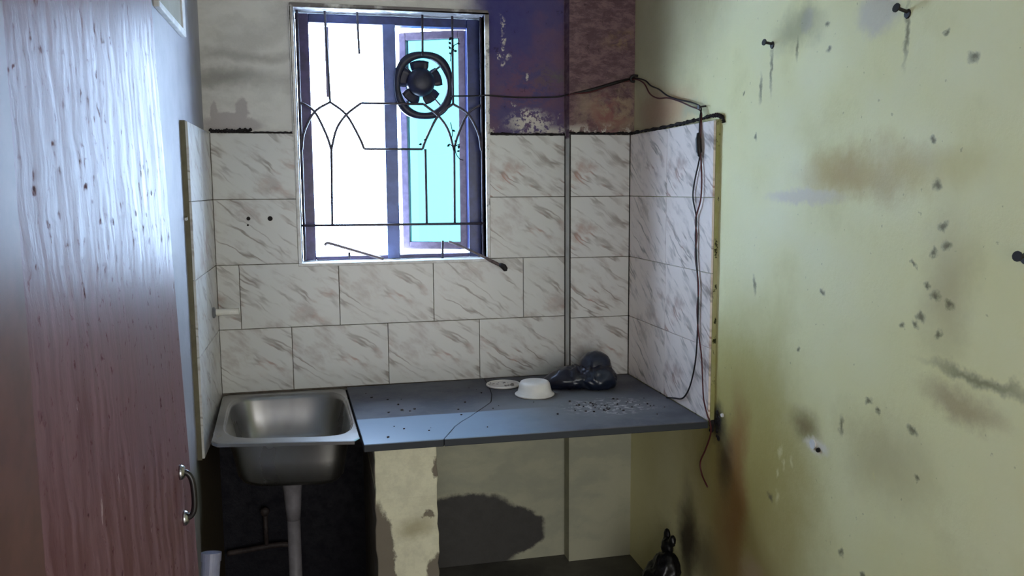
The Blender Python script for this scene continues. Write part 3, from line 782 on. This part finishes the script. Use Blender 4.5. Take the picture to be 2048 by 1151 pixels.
obj('strand', MB().tube(smooth_path([Vector(p)+Vector((0,-.003,-.005+.004*math.sin(i*2))) for i, p in enumerate(back[6:])]+[Vector(p) for p in r2], 6), .0028, 6), wred, wr, smooth=True)
obj('tape_joint', MB().tube(smooth_path([(1.556,-.728,1.775),(1.553,-.730,1.755),(1.553,-.735,1.72),(1.556,-.736,1.695)],4), [.004]+[.008]*3+[.010]*6+[.007]*2+[.004], 10), wblk, wr, smooth=True)
obj('tape_joint', MB().tube([(1.32,-.068,1.971),(1.40,-.070,1.988),(1.50,-.070,2.018),(1.56,-.072,2.034)], [.004,.0065,.0065,.005], 8), wblk, wr, smooth=True)
ck = thing('wire_hook', 'rusty hook holding the wires at the wall corner above the tiles', 'hook', (1.568, -.085, 2.03))
obj('hook', MB().tube(smooth_path([(1.585,-.092,2.044),(1.566,-.092,2.044),(1.556,-.090,2.034),(1.562,-.088,2.022),(1.574,-.088,2.022)],4), .005, 8), wblk, ck, smooth=True)
ck = thing('wire_hook', 'black wire nail on the right wall at the top end of the tiling', 'hook', (1.575, -.72, 1.862))
obj('shank', MB().tube([(1.586,-.715,1.864),(1.556,-.72,1.860)], .003, 8), wblk, ck)
obj('head', MB().tube([(1.5575,-.72,1.860),(1.5545,-.7205,1.8595)], .007, 10), wblk, ck)

# nails in the right wall
iron = plain('black_iron', (28, 24, 22), .6, .4)
def wall_nail(label, y, z, L, hr, tilt=.3):
    t = thing('wall_nail', label, 'nail', (1.585, y, z), 'black nails in the right wall')
    e = Vector((1.585-L, y-.004, z+L*tilt))
    obj('shank', MB().tube([(1.588,y,z), e], .0040, 8), iron, t)
    d = (e-Vector((1.585,y,z))).normalized()
    obj('head', MB().tube([e-d*.003, e], hr, 12), iron, t)
    obj('washer', MB().lathe([(.001,-.003),(.009,-.003),(.011,.0),(.011,.002)], (1.585,y,z-.003), 'x', 10), iron, t)
wall_nail('black nail high on the green wall, left of the grey plaster patches', -1.132, 1.998, .030, .009, .12)
wall_nail('black nail at the top of the green wall right of a grey patch', -1.70, 1.972, .034, .010, .25)
wall_nail('black nail half cut by the right edge of the photo', -2.056, 1.460, .022, .010, .1)
wp = thing('wall_plug', 'broken white wall plug in a chipped hole low on the green wall', 'wall plug', (1.585, -1.42, .900))
obj('plug', MB().tube([(1.586,-1.43,.897),(1.578,-1.434,.897)], .006, 10), iron, wp)
obj('plaster_chip', MB().lathe([(.014,-.005),(.012,-.001),(.014,.002)], (1.585,-1.405,.905), 'x', 7), plaster_white, wp)
wp = thing('wall_plug', 'tiny white wall plug in the soot where the worktop meets the green wall', 'wall plug', (1.585, -.885, .845))
obj('plug', MB().lathe([(.001,-.006),(.006,-.006),(.007,.0),(.007,.002)], (1.585,-.885,.846), 'x', 10), plaster_white, wp)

┄┄┄┄┄┄┄┄┄┄┄┄┄┄┄┄┄┄┄┄

_Your goal_:
Each line of the data should be quoted exactly, with pictures left out.

_Solution to the exercise_:
The Blender Python script for this scene continues. Write part 3, from line 782 on. This part finishes the script. Use Blender 4.5. Take the picture to be 2048 by 1151 pixels.
obj('strand', MB().tube(smooth_path([Vector(p)+Vector((0,-.003,-.005+.004*math.sin(i*2))) for i, p in enumerate(back[6:])]+[Vector(p) for p in r2], 6), .0028, 6), wred, wr, smooth=True)
obj('tape_joint', MB().tube(smooth_path([(1.556,-.728,1.775),(1.553,-.730,1.755),(1.553,-.735,1.72),(1.556,-.736,1.695)],4), [.004]+[.008]*3+[.010]*6+[.007]*2+[.004], 10), wblk, wr, smooth=True)
obj('tape_joint', MB().tube([(1.32,-.068,1.971),(1.40,-.070,1.988),(1.50,-.070,2.018),(1.56,-.072,2.034)], [.004,.0065,.0065,.005], 8), wblk, wr, smooth=True)
ck = thing('wire_hook', 'rusty hook holding the wires at the wall corner above the tiles', 'hook', (1.568, -.085, 2.03))
obj('hook', MB().tube(smooth_path([(1.585,-.092,2.044),(1.566,-.092,2.044),(1.556,-.090,2.034),(1.562,-.088,2.022),(1.574,-.088,2.022)],4), .005, 8), wblk, ck, smooth=True)
ck = thing('wire_hook', 'black wire nail on the right wall at the top end of the tiling', 'hook', (1.575, -.72, 1.862))
obj('shank', MB().tube([(1.586,-.715,1.864),(1.556,-.72,1.860)], .003, 8), wblk, ck)
obj('head', MB().tube([(1.5575,-.72,1.860),(1.5545,-.7205,1.8595)], .007, 10), wblk, ck)

# nails in the right wall
iron = plain('black_iron', (28, 24, 22), .6, .4)
def wall_nail(label, y, z, L, hr, tilt=.3):
    t = thing('wall_nail', label, 'nail', (1.585, y, z), 'black nails in the right wall')
    e = Vector((1.585-L, y-.004, z+L*tilt))
    obj('shank', MB().tube([(1.588,y,z), e], .0040, 8), iron, t)
    d = (e-Vector((1.585,y,z))).normalized()
    obj('head', MB().tube([e-d*.003, e], hr, 12), iron, t)
    obj('washer', MB().lathe([(.001,-.003),(.009,-.003),(.011,.0),(.011,.002)], (1.585,y,z-.003), 'x', 10), iron, t)
wall_nail('black nail high on the green wall, left of the grey plaster patches', -1.132, 1.998, .030, .009, .12)
wall_nail('black nail at the top of the green wall right of a grey patch', -1.70, 1.972, .034, .010, .25)
wall_nail('black nail half cut by the right edge of the photo', -2.056, 1.460, .022, .010, .1)
wp = thing('wall_plug', 'broken white wall plug in a chipped hole low on the green wall', 'wall plug', (1.585, -1.42, .900))
obj('plug', MB().tube([(1.586,-1.43,.897),(1.578,-1.434,.897)], .006, 10), iron, wp)
obj('plaster_chip', MB().lathe([(.014,-.005),(.012,-.001),(.014,.002)], (1.585,-1.405,.905), 'x', 7), plaster_white, wp)
wp = thing('wall_plug', 'tiny white wall plug in the soot where the worktop meets the green wall', 'wall plug', (1.585, -.885, .845))
obj('plug', MB().lathe([(.001,-.006),(.006,-.006),(.007,.0),(.007,.002)], (1.585,-.885,.846), 'x', 10), plaster_white, wp)